The Manhattan Project was not believed to be the magic bullet for winning the war that it turned out to be. As massive and deadly that atomic bombs are, they're still just bombs, and the Americans had already been bombing Japan. A bigger bomb, they thought, wouldn't change the Emperor's mind any more than a thousand smaller ones would; that would require a full-on invasion of Japan.

So basically, if the A-bomb hadn't been developed, the plan would have gone ahead more or less the same. American troops would have invaded the Japanese home islands, both sides would have taken horrific casualties, and the Soviets would use the theater to further their own agenda.
 
Tsochar said:
American troops would have invaded the Japanese home islands
Don't bet on it.

The U.S. could readily have continued bombing & blockade for some while, giving Japan's leadership a chance to come to their senses & for Truman & Byrne to agree the Throne could be maintained, even if Hirohito had to go (which was the only demand Japan insisted on). As soon as it's clear in Japan that was agreeable, you'd get surrender.
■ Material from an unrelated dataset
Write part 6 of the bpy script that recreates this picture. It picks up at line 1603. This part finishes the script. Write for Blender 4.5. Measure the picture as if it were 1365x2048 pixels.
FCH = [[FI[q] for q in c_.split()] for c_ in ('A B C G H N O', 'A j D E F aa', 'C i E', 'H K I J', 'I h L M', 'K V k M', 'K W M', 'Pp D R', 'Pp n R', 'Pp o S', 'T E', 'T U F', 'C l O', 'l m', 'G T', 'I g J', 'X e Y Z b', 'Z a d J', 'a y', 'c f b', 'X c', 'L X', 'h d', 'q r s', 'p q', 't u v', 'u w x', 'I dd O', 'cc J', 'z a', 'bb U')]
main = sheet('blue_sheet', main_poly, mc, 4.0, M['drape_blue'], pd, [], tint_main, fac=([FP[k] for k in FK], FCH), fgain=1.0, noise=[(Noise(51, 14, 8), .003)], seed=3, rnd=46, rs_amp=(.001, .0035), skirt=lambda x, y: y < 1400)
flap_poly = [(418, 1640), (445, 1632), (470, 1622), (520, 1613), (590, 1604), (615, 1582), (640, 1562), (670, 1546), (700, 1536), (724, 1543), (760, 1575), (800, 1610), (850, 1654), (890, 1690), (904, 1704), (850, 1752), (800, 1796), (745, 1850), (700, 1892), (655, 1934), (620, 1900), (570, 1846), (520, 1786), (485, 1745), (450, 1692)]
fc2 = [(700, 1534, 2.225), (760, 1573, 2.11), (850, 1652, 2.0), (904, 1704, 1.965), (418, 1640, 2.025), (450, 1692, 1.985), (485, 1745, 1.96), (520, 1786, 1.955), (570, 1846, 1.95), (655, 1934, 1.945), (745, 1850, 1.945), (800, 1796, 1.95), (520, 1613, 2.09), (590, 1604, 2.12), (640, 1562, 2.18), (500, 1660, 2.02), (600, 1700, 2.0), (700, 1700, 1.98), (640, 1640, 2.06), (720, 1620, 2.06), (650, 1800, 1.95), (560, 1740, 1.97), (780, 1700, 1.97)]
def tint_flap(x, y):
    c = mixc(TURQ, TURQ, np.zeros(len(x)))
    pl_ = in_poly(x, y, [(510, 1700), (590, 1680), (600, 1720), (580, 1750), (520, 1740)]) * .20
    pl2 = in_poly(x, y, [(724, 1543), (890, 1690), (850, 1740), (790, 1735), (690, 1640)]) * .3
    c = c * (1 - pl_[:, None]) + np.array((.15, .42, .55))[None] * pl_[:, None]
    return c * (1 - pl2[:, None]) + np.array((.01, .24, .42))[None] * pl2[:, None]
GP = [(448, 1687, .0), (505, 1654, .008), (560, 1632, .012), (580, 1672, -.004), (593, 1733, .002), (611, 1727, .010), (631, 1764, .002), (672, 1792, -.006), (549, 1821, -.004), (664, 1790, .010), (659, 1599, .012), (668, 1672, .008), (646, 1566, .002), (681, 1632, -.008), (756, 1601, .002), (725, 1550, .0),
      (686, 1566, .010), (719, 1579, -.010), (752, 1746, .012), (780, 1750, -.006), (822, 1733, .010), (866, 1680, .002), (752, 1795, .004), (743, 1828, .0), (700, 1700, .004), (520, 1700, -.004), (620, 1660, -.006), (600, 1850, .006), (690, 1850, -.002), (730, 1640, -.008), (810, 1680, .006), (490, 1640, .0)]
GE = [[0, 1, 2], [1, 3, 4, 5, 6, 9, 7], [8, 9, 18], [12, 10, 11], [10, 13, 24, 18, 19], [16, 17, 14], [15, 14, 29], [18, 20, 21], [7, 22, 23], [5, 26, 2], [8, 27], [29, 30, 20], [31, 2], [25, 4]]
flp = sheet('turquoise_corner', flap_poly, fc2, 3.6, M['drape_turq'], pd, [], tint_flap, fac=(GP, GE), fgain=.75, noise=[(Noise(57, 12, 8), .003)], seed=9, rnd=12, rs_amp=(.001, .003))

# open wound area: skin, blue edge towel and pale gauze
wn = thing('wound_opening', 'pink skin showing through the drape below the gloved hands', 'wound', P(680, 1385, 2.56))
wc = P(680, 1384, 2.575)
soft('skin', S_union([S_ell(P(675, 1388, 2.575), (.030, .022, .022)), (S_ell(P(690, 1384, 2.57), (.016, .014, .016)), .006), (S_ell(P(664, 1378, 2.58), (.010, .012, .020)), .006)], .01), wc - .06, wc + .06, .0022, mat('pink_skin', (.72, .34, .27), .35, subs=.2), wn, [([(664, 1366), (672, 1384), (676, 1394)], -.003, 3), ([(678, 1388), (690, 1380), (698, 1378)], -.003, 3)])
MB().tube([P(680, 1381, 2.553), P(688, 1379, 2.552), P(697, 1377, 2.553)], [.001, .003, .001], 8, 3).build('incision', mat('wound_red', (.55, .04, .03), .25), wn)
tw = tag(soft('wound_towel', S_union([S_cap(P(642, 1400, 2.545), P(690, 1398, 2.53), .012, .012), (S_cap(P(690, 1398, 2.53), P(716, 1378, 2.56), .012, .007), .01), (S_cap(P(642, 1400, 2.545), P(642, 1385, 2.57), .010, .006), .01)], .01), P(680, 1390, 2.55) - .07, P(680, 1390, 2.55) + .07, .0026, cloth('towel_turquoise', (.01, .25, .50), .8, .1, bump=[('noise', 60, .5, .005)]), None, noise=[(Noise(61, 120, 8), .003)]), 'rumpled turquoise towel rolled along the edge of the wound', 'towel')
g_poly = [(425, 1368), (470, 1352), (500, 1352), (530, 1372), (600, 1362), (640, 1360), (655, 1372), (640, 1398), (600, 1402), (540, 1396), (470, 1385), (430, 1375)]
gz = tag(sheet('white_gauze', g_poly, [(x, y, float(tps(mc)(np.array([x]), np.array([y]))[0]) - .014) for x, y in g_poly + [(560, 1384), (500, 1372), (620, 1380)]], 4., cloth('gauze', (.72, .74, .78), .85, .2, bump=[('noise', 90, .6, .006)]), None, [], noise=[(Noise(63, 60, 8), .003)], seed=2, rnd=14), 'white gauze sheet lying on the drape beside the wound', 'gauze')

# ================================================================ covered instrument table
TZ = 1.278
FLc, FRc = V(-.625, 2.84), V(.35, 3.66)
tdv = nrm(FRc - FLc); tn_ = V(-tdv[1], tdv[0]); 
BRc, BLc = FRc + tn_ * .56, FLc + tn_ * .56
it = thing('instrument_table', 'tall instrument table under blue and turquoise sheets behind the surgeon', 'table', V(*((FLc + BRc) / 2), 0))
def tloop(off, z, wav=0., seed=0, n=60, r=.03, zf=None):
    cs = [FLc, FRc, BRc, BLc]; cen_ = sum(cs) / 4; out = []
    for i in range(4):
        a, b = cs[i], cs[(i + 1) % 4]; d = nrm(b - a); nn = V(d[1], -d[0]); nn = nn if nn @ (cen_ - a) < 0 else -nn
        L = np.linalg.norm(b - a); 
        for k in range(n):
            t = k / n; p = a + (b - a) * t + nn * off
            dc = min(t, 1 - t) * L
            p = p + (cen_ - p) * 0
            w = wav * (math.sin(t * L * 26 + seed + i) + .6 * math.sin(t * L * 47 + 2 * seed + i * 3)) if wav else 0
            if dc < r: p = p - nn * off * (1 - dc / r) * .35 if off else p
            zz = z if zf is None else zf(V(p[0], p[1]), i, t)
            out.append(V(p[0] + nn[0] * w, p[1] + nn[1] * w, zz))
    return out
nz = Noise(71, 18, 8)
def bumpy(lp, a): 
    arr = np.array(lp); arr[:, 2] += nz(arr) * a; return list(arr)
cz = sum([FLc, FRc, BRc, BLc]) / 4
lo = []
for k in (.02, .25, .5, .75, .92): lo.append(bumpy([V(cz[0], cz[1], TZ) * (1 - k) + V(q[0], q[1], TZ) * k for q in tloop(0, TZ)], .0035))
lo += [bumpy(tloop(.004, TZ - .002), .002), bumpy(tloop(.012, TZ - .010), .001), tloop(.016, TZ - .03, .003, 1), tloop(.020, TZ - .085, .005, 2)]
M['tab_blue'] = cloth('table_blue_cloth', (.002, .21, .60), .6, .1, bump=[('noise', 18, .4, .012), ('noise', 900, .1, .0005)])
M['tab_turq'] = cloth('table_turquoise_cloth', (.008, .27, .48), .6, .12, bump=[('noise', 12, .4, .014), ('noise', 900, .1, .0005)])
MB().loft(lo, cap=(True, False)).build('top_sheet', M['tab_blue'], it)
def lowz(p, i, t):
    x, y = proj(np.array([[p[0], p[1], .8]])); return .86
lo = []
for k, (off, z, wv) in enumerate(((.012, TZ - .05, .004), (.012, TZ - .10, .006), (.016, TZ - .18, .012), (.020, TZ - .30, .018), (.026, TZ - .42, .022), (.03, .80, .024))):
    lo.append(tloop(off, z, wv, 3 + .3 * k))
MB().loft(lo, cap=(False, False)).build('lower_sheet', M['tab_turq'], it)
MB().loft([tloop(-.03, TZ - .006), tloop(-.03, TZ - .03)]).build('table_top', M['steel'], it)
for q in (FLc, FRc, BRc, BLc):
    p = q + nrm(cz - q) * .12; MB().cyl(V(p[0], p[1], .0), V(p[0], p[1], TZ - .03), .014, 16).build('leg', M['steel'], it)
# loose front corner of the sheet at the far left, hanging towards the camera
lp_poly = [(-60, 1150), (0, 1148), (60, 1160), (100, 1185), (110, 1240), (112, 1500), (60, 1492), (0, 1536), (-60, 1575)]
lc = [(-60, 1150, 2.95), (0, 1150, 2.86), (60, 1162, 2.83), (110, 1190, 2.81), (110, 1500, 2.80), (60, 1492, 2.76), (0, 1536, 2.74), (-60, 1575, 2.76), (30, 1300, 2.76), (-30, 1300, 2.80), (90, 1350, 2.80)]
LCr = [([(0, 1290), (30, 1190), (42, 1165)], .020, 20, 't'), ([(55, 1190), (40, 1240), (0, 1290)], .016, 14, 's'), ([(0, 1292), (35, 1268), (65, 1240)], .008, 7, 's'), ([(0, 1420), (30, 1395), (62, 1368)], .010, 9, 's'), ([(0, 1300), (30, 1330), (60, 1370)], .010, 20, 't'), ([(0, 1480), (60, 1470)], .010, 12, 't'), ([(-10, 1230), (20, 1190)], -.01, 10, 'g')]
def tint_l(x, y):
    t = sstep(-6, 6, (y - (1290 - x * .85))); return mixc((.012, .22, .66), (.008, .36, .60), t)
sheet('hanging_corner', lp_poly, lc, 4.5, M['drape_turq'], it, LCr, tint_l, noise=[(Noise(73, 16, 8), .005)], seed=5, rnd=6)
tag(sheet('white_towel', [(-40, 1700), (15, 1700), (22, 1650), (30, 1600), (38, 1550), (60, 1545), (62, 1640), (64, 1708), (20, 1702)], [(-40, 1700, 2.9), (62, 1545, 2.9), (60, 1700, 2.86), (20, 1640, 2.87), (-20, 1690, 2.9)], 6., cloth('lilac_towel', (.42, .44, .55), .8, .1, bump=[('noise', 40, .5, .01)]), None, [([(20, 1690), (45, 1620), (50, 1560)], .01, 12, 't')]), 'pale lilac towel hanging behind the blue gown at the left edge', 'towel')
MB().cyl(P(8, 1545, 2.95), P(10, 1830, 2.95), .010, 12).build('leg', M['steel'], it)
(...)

That might not be before blockade produces widespread famine...:eek:

Either way, IMO, invasion was needless, & so was the Bomb.
 
Agreed. This leads to the question of whether Operation Downfall would have been really necessary. Instead of invading, why not simply maintain the naval blockade and bombing campaigns until Japan surrendered or until the government of Japan simply evaporated and occupation could proceed without organized resistance? Surely this would not cost as many lives as an actual invasion would have cost, would it?

Of course, there would be the Soviets to think about...
It's possible that after bloody fighting on Kyushu, the emperor moves for surrender.